To address this problem, I added a rough check on the heading, and if in the right ballpark, the vehicle stops, waits a bit for the compass to settle, then redetermines it’s heading. If not pointed in the right direction, it slowly turns by small increments, with pauses in between, until it is on the correct heading. This isn’t fast, but it seemed to work fine in preliminary tests in in my finished basement, which is carpeted. However the tracks didn’t get great traction when moving, while at the same time, had a lot of friction during turns. So, set the waypoints further apart and move to a wood laminate floor in the kitchen where the robot runs great. The result: worse then when using just odometry! The vehicle kept thinking it was veering well off course when it was traveling almost in a straight line, and the bearings were way off reality.

As you might guess from the title of this post, the problem is obvious in retrospect: lots of large metal objects in the kitchen, including the fridge about 18″ from where I was starting the vehicle. This threw the compass off by a fair bit.
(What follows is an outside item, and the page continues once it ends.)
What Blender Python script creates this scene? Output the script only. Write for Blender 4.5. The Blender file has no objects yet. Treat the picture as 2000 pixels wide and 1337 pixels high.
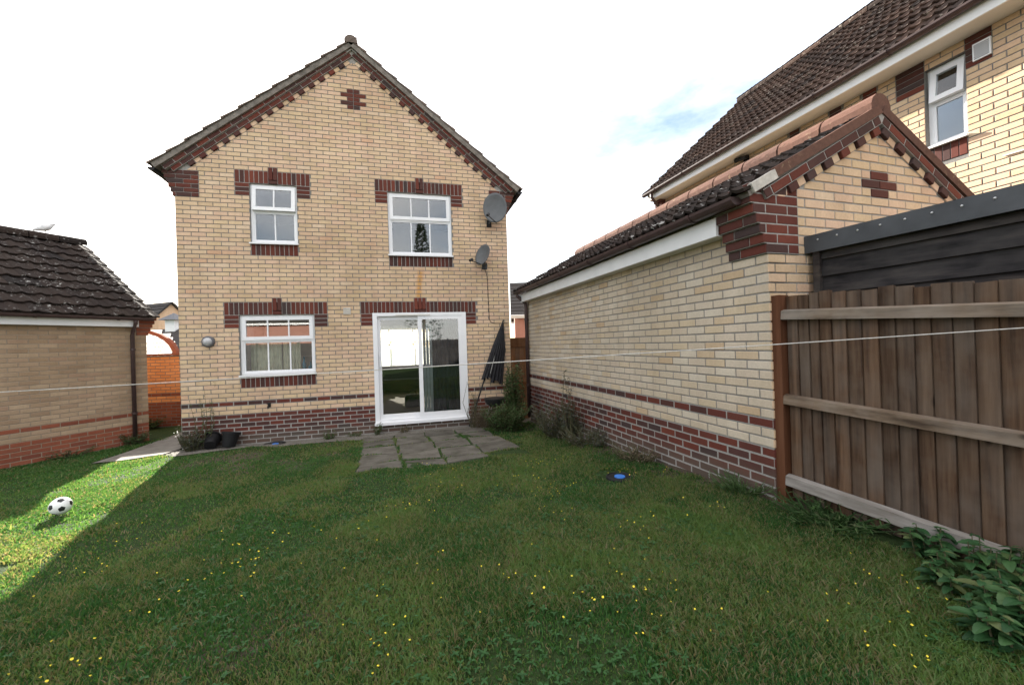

Once I realized this and retested outside, all worked fine.

Now that the compass is finally working, here are my plans:

  1. 1) Add PID control as the vehicle travels. Right now, it determines a heading, and drives off with equal power to both motors. It just runs open loop until either reaching the waypoint, traveling the calculated distance to the waypoint, or traveling a preset max. distance. At that point it checks its own location versus the waypoint and re-orients. This isn’t bad if running on an even surface, although it still tends to turn a bit. But if one tread slides or has different traction, it heads off in the wrong direction for some time. I want to close the loop with PID control.
  2. 2) Once that works, switch over or add a GPS for heading as an option, just to checkout the GPS unit and programming to interface to it. The main use of the GPS will be for a faster, outdoor autonomous vehicle to be developed after this.